▶ Exercise requirements: Copy from the first line below down to and including the line with "COL = SC.collection". Skip the pictures.

....

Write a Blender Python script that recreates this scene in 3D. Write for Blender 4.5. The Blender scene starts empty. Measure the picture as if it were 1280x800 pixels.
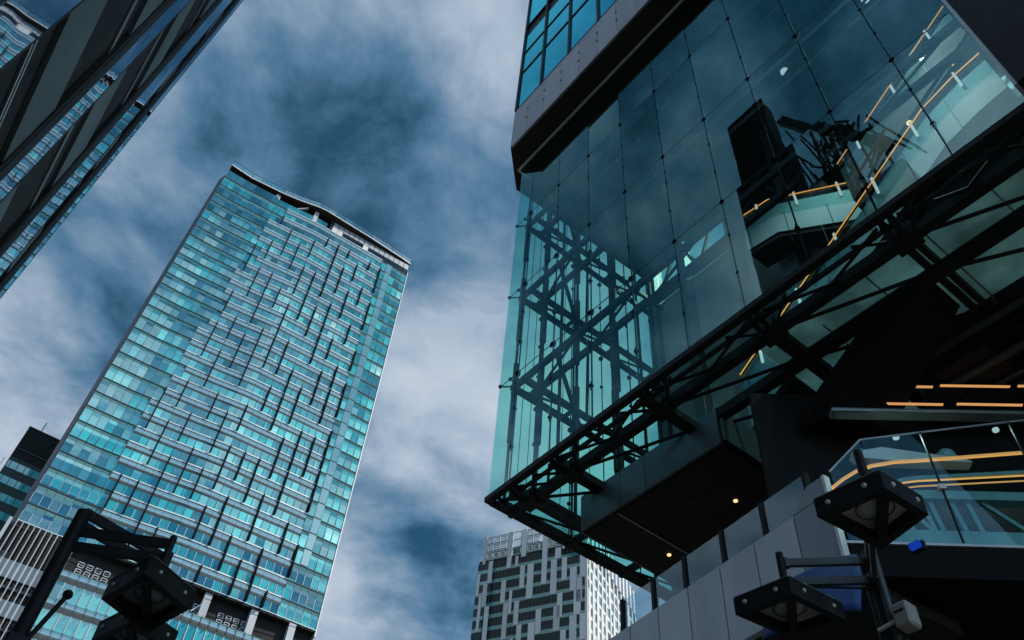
import bpy, bmesh, math, random
from mathutils import Vector, Matrix
random.seed(7)
SC = bpy.context.scene
COL = SC.collection

# ------------------------------------------------------------------ camera
EYE = 1.6
PITCH, ROLL, FPX, AZ = 0.852543828, 0.0980893052, 1061.09207, -0.965263889
cp, sp, cr, sr = math.cos(PITCH), math.sin(PITCH), math.cos(ROLL), math.sin(ROLL)
Fw = Vector((0, cp, sp)); U0 = Vector((0, -sp, cp)); R0 = Vector((1, 0, 0))
Rt = R0*cr + U0*sr; Up = U0*cr - R0*sr
cam = bpy.data.cameras.new('camera'); cam.sensor_width = 36; cam.lens = FPX/1280*36
cam.clip_start = .05; cam.clip_end = 6000
camo = bpy.data.objects.new('camera', cam); COL.objects.link(camo)
camo.matrix_world = Matrix(((Rt.x, Up.x, -Fw.x, 0), (Rt.y, Up.y, -Fw.y, 0), (Rt.z, Up.z, -Fw.z, EYE), (0, 0, 0, 1)))
SC.camera = camo

# ------------------------------------------------------------------ sky, sun, exposure
SUN_DIR = Vector((.95, -.2, .95)).normalized()
SUN_EL = math.asin(SUN_DIR.z); SUN_ROT = math.atan2(SUN_DIR.x, SUN_DIR.y)
world = bpy.data.worlds.new('World'); SC.world = world; world.use_nodes = True
nt = world.node_tree; nt.nodes.clear()
def N(tree, typ, **kw):
    n = tree.nodes.new(typ)
    for k, v in kw.items(): setattr(n, k, v)
    return n
def math_n(tree, op, a, b=None, clamp=False):
    n = N(tree, 'ShaderNodeMath', operation=op); n.use_clamp = clamp
    for i, x in enumerate((a, b)):
        if x is None: continue
        if isinstance(x, (int, float)): n.inputs[i].default_value = x
        else: tree.links.new(x, n.inputs[i])
    return n.outputs[0]
def mixc(tree, fac, a, b, blend='MIX'):
    n = N(tree, 'ShaderNodeMix', data_type='RGBA', blend_type=blend)
    for s, x in ((n.inputs[0], fac), (n.inputs[6], a), (n.inputs[7], b)):
        if isinstance(x, (int, float)): s.default_value = x
        elif isinstance(x, tuple): s.default_value = (*x, 1)
        else: tree.links.new(x, s)
    return n.outputs[2]
def ramp(tree, fac, stops):
    n = N(tree, 'ShaderNodeValToRGB'); tree.links.new(fac, n.inputs[0])
    e = n.color_ramp.elements
    while len(e) < len(stops): e.new(.5)
    for el, (p, c) in zip(e, stops):
        el.position = p; el.color = (*c, 1) if isinstance(c, tuple) else (c, c, c, 1)
    return n.outputs[0]
sky = N(nt, 'ShaderNodeTexSky', sky_type='NISHITA'); sky.sun_disc = False
sky.sun_elevation = SUN_EL; sky.sun_rotation = SUN_ROT; sky.air_density = 1.2; sky.dust_density = .6; sky.ozone_density = 2.5
tc = N(nt, 'ShaderNodeTexCoord')
sep = N(nt, 'ShaderNodeSeparateXYZ'); nt.links.new(tc.outputs['Generated'], sep.inputs[0])
zden = math_n(nt, 'ADD', math_n(nt, 'MAXIMUM', sep.outputs[2], 0.0), .18)
comb = N(nt, 'ShaderNodeCombineXYZ')
nt.links.new(math_n(nt, 'DIVIDE', sep.outputs[0], zden), comb.inputs[0])
nt.links.new(math_n(nt, 'DIVIDE', sep.outputs[1], zden), comb.inputs[1])
CLOUD_OFF = (-50.7257, 21.4041, 7.4769)
mp = N(nt, 'ShaderNodeMapping'); mp.inputs['Location'].default_value = CLOUD_OFF; nt.links.new(comb.outputs[0], mp.inputs[0])
def noise(tree, vec, scale, detail=6, rough=.55, dist=0., dim='3D'):
    n = N(tree, 'ShaderNodeTexNoise', noise_dimensions=dim)
    n.inputs['Scale'].default_value = scale; n.inputs['Detail'].default_value = detail
    n.inputs['Roughness'].default_value = rough; n.inputs['Distortion'].default_value = dist
    if vec is not None: tree.links.new(vec, n.inputs['Vector'])
    return n.outputs[0]
big = noise(nt, mp.outputs[0], 2.3, 3, .5, .3)
mid = noise(nt, mp.outputs[0], 6.0, 10, .6, .2)
dens = math_n(nt, 'ADD', math_n(nt, 'MULTIPLY', big, .64), math_n(nt, 'MULTIPLY', mid, .36))
cover = ramp(nt, dens, [(.33, .1), (.44, .7), (.56, 1.)])
shade = ramp(nt, dens, [(.385, (.2, .76, 1.25)), (.455, (.8, 1.7, 2.75)), (.52, (1.85, 2.6, 3.5)), (.60, (3.2, 3.75, 4.55)), (.74, (4.6, 4.95, 5.4))])
skyc = mixc(nt, 1.0, sky.outputs[0], (.10, .26, .32), 'MULTIPLY')
col = mixc(nt, cover, skyc, shade)
# the cloud deck is brighter on the sun's side of the sky, behind the eye
sd = N(nt, 'ShaderNodeVectorMath', operation='DOT_PRODUCT'); nt.links.new(tc.outputs['Generated'], sd.inputs[0]); sd.inputs[1].default_value = (.25, -.94, .2)
gl_ = math_n(nt, 'ADD', math_n(nt, 'MULTIPLY', math_n(nt, 'MAXIMUM', math_n(nt, 'ADD', sd.outputs['Value'], .12), 0.), 1.7), 1.)
col = mixc(nt, 1.0, col, gl_, 'MULTIPLY')
bg = N(nt, 'ShaderNodeBackground'); nt.links.new(col, bg.inputs[0]); bg.inputs[1].default_value = .09
wo = N(nt, 'ShaderNodeOutputWorld'); nt.links.new(bg.outputs[0], wo.inputs[0])
sun = bpy.data.lights.new('sun', 'SUN'); sun.energy = 3.2; sun.angle = math.radians(.5); sun.color = (1, .93, .84)
suno = bpy.data.objects.new('sun', sun); COL.objects.link(suno)
suno.rotation_euler = (-SUN_DIR).to_track_quat('-Z', 'Y').to_euler(); suno.location = (40, 5, 60)
vs = SC.view_settings; vs.view_transform = 'Standard'; vs.look = 'None'; vs.exposure = .72; vs.gamma = 1; vs.use_curve_mapping = False
SC.cycles.transparent_max_bounces = 32; SC.cycles.max_bounces = 10; SC.cycles.glossy_bounces = 5
SC.cycles.caustics_reflective = False; SC.cycles.caustics_refractive = False

# ------------------------------------------------------------------ frame of the street: u along the glass front, v away from the eye, z up from the eye
A_ = Vector((math.cos(AZ), math.sin(AZ), 0)); N_ = Vector((-math.sin(AZ), math.cos(AZ), 0))
def W(u, v, z=0): return A_*u + N_*v + Vector((0, 0, z + EYE))

# ------------------------------------------------------------------ materials
MATS = {}
def newmat(name):
    m = bpy.data.materials.new(name); m.use_nodes = True; m.node_tree.nodes.clear(); MATS[name] = m
    return m, m.node_tree
def out(t, sh):
    o = N(t, 'ShaderNodeOutputMaterial'); t.links.new(sh, o.inputs[0])
def solid(name, c, rough=.5, metal=0., var=.18, scale=1.5, bump=0., spec=.5, streak=True):
    m, t = newmat(name)
    p = N(t, 'ShaderNodeBsdfPrincipled'); p.inputs['Roughness'].default_value = rough; p.inputs['Metallic'].default_value = metal
    p.inputs['Specular IOR Level'].default_value = spec
    tc = N(t, 'ShaderNodeTexCoord')
    mp = N(t, 'ShaderNodeMapping'); t.links.new(tc.outputs['Object'], mp.inputs[0])
    if streak: mp.inputs['Scale'].default_value = (1, 1, .22)
    n = noise(t, mp.outputs[0], scale, 6, .6)
    lo = tuple(x*(1-var) for x in c); hi = tuple(min(1, x*(1+var)) for x in c)
    cc = ramp(t, n, [(.3, lo), (.7, hi)]); t.links.new(cc, p.inputs['Base Color'])
    n2 = noise(t, tc.outputs['Object'], scale*5, 4)
    rr = math_n(t, 'ADD', math_n(t, 'MULTIPLY', n2, .25), rough-.12, True); t.links.new(rr, p.inputs['Roughness'])
    if bump:
        b = N(t, 'ShaderNodeBump'); b.inputs['Strength'].default_value = bump; b.inputs['Distance'].default_value = .02
        t.links.new(n2, b.inputs['Height']); t.links.new(b.outputs[0], p.inputs['Normal'])
    out(t, p.outputs[0]); return m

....

▶ Solution to the problem:
Write a Blender Python script that recreates this scene in 3D. Write for Blender 4.5. The Blender scene starts empty. Measure the picture as if it were 1280x800 pixels.
import bpy, bmesh, math, random
from mathutils import Vector, Matrix
random.seed(7)
SC = bpy.context.scene
COL = SC.collection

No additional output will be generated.